Outro dia, em um encontro, uma jovem perguntou com a maior sinceridade do mundo:
“Eu preciso vencer o medo… Não estou conseguindo ter coragem o suficiente… O que me falta é diminuir esse medo, pra que eu consiga aumentar a minha coragem…”
Essa fala, tão comum na psicoterapia, vem acompanhada de outras versões parecidas:
“Me falta vontade.”
“Eu ainda não consegui fazer porque não sinto coragem suficiente.”
“Quando eu tiver mais vontade, aí eu faço.”
O raciocínio por trás dessas frases costuma ser o mesmo: primeiro eu preciso sentir alguma coisa e, só depois, vou conseguir agir diferente. Como se o comportamento dependesse de um estado interno ideal, que precisa surgir antes.
Esse tipo de lógica pode até parecer fazer sentido. E isso não acontece por acaso. Na verdade, tem muito a ver com a forma como o pensamento ocidental foi estruturado ao longo da história.
Lá na base, temos a influência da lógica aristotélica. Ela foi fundamental para o desenvolvimento da ciência e da filosofia, mas também deixou algumas armadilhas no nosso jeito de organizar as ideias.
Quer um exemplo clássico?
“Todo homem trai.”
“O Maicon é homem.”
“Logo, o Maicon trai.”
Ou outro exemplo:
“Toda coisa quente queima.”
“Se uma coisa queima, ela é quente.”
Na primeira leitura, até parece fazer sentido. Mas se a gente olhar com mais cuidado, percebe que a conclusão não é necessariamente verdadeira.
No campo da análise do comportamento, um erro parecido acontece quando alguém diz:
“Estou com medo.”
“Quem tem medo, não age.”
“Logo, eu não consigo agir.”
Ou:
“Falta vontade.”
“Quem não tem vontade, não faz.”
“Logo, eu não faço porque falta vontade.”
A pessoa usa a linguagem pra criar uma explicação lógica, mas que, no fundo, só mascara as contingências reais que estão ali. O resultado? Um raciocínio fechado, circular, que faz parecer que a solução depende de um estado emocional que precisa surgir magicamente.
O problema é que comportamento não funciona assim. Nem o medo é a causa de uma não-ação, nem a coragem é a causa de uma ação.

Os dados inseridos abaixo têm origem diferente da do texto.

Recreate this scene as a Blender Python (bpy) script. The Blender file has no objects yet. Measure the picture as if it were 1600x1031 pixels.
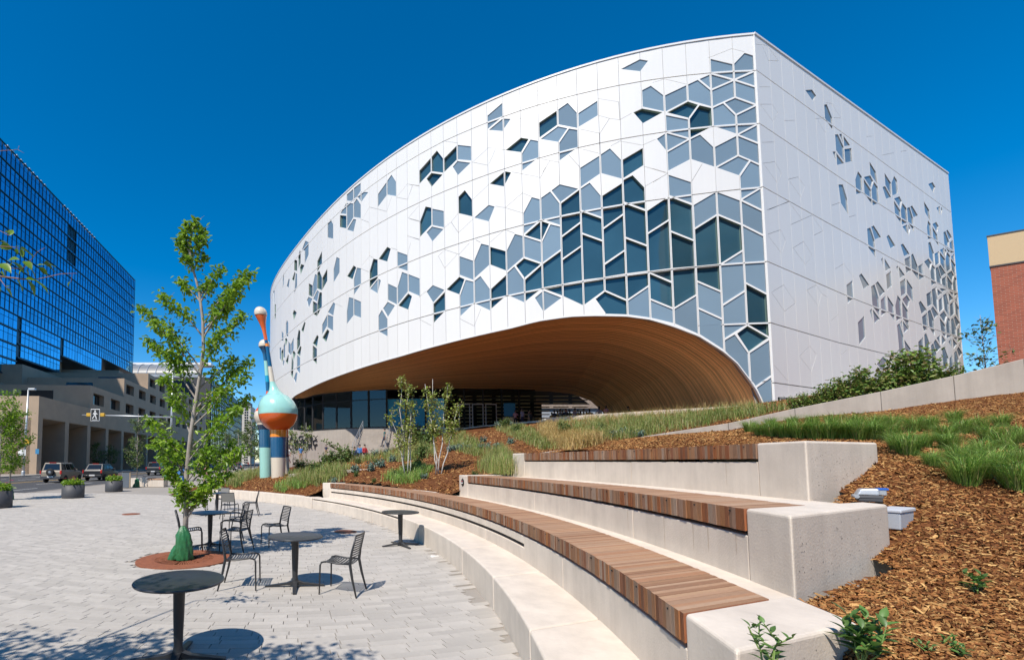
import bpy, bmesh, math, random
import numpy as np
from mathutils import Vector, Matrix
from mathutils.geometry import delaunay_2d_cdt
R = math.radians
random.seed(7); rng = np.random.default_rng(7)
SC = bpy.context.scene
COL = SC.collection

# ------------------------------------------------------------------ camera, light, exposure
F_PX, PX, HOR, EYE, W_PX, H_PX = 740.0, 530.0, 720.5, 1.85, 1600.0, 1031.0
PITCH = math.atan(F_PX / 12000.0)
PPY = HOR - F_PX * math.tan(PITCH)
cam = bpy.data.cameras.new('camera'); cam_o = bpy.data.objects.new('camera', cam); COL.objects.link(cam_o)
cam.sensor_width = 36.0; cam.sensor_fit = 'HORIZONTAL'
cam.lens = 36.0 * F_PX / W_PX
cam.shift_x = (W_PX / 2 - PX) / W_PX
cam.shift_y = (PPY - H_PX / 2) / W_PX
cam.clip_start = 0.05; cam.clip_end = 3000
cam_o.location = (0, 0, EYE); cam_o.rotation_euler = (R(90) + PITCH, 0, 0)
SC.camera = cam_o

SUN_DIR = Vector((-0.56 * math.cos(R(53)), -0.8285 * math.cos(R(53)), math.sin(R(53)))).normalized()
world = bpy.data.worlds.new('World'); SC.world = world; world.use_nodes = True
wn = world.node_tree; wn.nodes.clear()
sky = wn.nodes.new('ShaderNodeTexSky'); sky.sky_type = 'NISHITA'; sky.sun_disc = False
sky.sun_elevation = R(53); sky.sun_rotation = math.atan2(SUN_DIR.x, SUN_DIR.y)
sky.altitude = 1050; sky.air_density = 1.0; sky.dust_density = 0.25; sky.ozone_density = 3.0
hs = wn.nodes.new('ShaderNodeHueSaturation'); hs.inputs['Saturation'].default_value = 1.46; hs.inputs['Hue'].default_value = 0.497
bg = wn.nodes.new('ShaderNodeBackground'); bg.inputs['Strength'].default_value = 0.115
wo = wn.nodes.new('ShaderNodeOutputWorld')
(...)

Comportamento é o que acontece dentro de um conjunto de condições.
Pense no exemplo de alguém que diz: “Vou dormir”, no meio da manhã, num ambiente barulhento, iluminado, com o celular na mão. A frase está lá, o “querer” está lá, mas a pessoa dificilmente vai conseguir adormecer se as condições não forem favoráveis.
O que faz alguém dormir não é a vontade de dormir. É o ambiente construído pra isso: escuridão, silêncio, conforto, uma história de reforçamento que envolva aquele horário… ou até o uso de um indutor de sono, se for o caso. (Não me vem com anedotas do tio que é explorado no trabalho e consegue dormir no meio da Avenida Paulista durante uma exposição).
A pessoa pode até dizer: “Quero dormir”. Mas o comportamento só acontece se o ambiente “permitir”, tornar possível tal comportamento.
E com o medo e a coragem acontece o mesmo.
O medo não impede. A coragem não empurra. O que determina é a presença ou ausência de condições ambientais que favoreçam ou dificultem a ação.
Pode parecer apenas um jogo de palavras… Mas não é.
Quando a gente diz que a linguagem tem poder, não estamos dizendo que ela tem poder de causa. O poder da linguagem é outro: ela tem o poder de discriminar o ambiente. De nos ajudar a reconhecer — ou não — as condições que estão ao nosso redor.
Reconhecer isso muda tudo. Porque ao invés de esperar pela vontade, pela coragem ou pela ausência de medo, a gente passa a olhar para o que pode ser feito para construir o ambiente necessário para o comportamento que queremos que aconteça.
É aí que mora a real chance de mudança.